The winter is a snowy, cold one and we are glad to be in the log cabin, although the enormous space we experienced at first has shrunk again with all five of us bumping shoulders. This has certainly encouraged me to continue with our building schedule. We are reasonably secure in our log cabin but it doesn`t take much to shake our confidence. Once I get a terrible bout of flu and lie helpless in bed while Heather tries to manage things on her own and care for me. The final straw is when she runs out of split firewood and can`t handle the big splitting maul to make more from some big fir rounds. Neighbour Bruce finds her in tears of frustration in the snow and takes over from her and later a doctor makes a house call for me.

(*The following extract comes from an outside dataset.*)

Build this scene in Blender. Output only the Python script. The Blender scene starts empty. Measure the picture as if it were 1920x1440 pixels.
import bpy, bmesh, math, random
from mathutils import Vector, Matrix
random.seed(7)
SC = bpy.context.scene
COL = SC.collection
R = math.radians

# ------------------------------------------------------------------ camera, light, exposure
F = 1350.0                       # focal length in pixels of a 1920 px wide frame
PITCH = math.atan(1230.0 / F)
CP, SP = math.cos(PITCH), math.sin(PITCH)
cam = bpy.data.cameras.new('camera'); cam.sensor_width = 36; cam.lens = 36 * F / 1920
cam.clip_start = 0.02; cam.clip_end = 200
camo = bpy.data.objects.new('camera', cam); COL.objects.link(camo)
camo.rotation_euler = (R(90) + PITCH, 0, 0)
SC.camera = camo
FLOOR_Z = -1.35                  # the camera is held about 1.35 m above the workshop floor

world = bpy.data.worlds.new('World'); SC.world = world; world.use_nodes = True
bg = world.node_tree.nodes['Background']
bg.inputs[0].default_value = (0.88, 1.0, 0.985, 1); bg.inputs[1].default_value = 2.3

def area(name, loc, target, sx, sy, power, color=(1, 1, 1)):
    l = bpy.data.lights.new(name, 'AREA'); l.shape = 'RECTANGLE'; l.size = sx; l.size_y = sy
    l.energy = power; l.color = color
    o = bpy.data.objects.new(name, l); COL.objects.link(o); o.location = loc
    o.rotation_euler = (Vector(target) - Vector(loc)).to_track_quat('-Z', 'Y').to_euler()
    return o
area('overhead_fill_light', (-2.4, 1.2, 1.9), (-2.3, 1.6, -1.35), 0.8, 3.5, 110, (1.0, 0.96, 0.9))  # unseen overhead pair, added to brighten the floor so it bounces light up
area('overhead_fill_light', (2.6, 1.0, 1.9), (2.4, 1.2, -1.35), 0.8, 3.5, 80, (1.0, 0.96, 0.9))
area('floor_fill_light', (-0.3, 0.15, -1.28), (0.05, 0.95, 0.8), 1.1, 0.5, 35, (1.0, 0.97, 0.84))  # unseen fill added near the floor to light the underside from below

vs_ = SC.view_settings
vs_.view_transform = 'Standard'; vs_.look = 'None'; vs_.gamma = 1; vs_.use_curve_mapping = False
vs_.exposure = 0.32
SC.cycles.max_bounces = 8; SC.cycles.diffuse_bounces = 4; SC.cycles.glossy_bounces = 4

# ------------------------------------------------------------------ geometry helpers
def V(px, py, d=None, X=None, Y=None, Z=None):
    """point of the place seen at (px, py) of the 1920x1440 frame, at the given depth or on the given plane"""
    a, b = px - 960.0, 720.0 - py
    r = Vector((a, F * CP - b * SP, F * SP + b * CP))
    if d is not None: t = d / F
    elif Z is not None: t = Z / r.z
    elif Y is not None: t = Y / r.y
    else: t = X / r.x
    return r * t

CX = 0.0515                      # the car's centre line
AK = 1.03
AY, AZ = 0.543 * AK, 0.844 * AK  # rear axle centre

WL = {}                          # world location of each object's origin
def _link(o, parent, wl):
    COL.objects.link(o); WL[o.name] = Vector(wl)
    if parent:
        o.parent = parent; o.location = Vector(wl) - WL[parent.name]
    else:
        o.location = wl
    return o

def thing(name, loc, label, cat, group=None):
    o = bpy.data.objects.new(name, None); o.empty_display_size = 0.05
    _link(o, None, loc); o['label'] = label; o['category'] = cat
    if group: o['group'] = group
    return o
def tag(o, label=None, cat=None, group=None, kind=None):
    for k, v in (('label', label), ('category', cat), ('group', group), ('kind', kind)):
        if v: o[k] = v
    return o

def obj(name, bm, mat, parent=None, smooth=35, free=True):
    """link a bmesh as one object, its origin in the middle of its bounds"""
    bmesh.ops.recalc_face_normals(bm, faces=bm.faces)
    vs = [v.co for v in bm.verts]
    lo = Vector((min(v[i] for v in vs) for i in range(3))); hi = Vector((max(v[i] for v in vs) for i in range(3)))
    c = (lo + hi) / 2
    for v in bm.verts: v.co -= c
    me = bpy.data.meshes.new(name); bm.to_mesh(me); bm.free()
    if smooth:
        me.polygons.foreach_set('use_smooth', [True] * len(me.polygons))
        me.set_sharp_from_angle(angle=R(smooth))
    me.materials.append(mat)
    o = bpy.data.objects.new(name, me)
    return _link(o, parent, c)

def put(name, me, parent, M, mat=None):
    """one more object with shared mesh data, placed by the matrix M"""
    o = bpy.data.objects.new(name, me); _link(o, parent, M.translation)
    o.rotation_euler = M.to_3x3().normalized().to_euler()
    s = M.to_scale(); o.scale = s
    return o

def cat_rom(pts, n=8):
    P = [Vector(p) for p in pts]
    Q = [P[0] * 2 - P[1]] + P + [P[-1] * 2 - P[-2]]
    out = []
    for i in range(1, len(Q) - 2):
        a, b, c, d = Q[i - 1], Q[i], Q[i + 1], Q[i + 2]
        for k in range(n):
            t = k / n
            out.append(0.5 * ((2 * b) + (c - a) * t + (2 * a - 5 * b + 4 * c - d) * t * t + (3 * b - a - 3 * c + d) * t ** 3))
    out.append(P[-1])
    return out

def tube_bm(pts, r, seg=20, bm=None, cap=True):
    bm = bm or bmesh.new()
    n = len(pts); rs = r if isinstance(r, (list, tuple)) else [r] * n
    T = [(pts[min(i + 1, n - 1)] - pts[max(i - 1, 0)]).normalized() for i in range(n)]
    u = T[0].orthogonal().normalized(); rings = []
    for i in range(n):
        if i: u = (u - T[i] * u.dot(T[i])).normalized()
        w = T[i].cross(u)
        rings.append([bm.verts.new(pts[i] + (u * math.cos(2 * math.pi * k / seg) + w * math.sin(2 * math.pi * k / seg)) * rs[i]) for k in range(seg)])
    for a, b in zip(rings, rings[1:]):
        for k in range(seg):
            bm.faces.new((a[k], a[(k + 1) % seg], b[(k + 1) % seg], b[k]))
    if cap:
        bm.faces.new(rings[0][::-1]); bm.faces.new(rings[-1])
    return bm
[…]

When winter brings even more snow, the school bus does not run, so we all go cross country skiing up and down our trails and it isn`t until next Spring when we have felled many more trees, had them milled into lumber by a portable mill and we have got a load of plywood delivered that we are ready to begin framing up the new building. We have designed a split level house this time with its main windows facing south and with Bruce`s help the frame goes up in three days. After the long labour of the log cabin, this is a big boost. Bruce also has a house worth of repossessed windows he will sell me cheaply so we design around those sizes. We have bought a logging truck load of cedar poles from a neighbour and will use them to build posts and beams into the interior of the building. The upstairs room layout is still undetermined at this point so I pace around the big two-level space, figure out two bedrooms, a bathroom and living room and then frame up the window spaces. Then the plywood sheathing is cut out with the chainsaw. An architect no doubt would scream at such a process but it is so much easier to walk around in a space and plan it by laying pieces of lumber on the floor and moving them around to represent walls and doorways. I build a loft room for one daughter with the other two occupying the bedroom below. Like the log cabin, the upstairs will have high cathedral ceilings, this time lined with our own cedar planks milled from our own trees.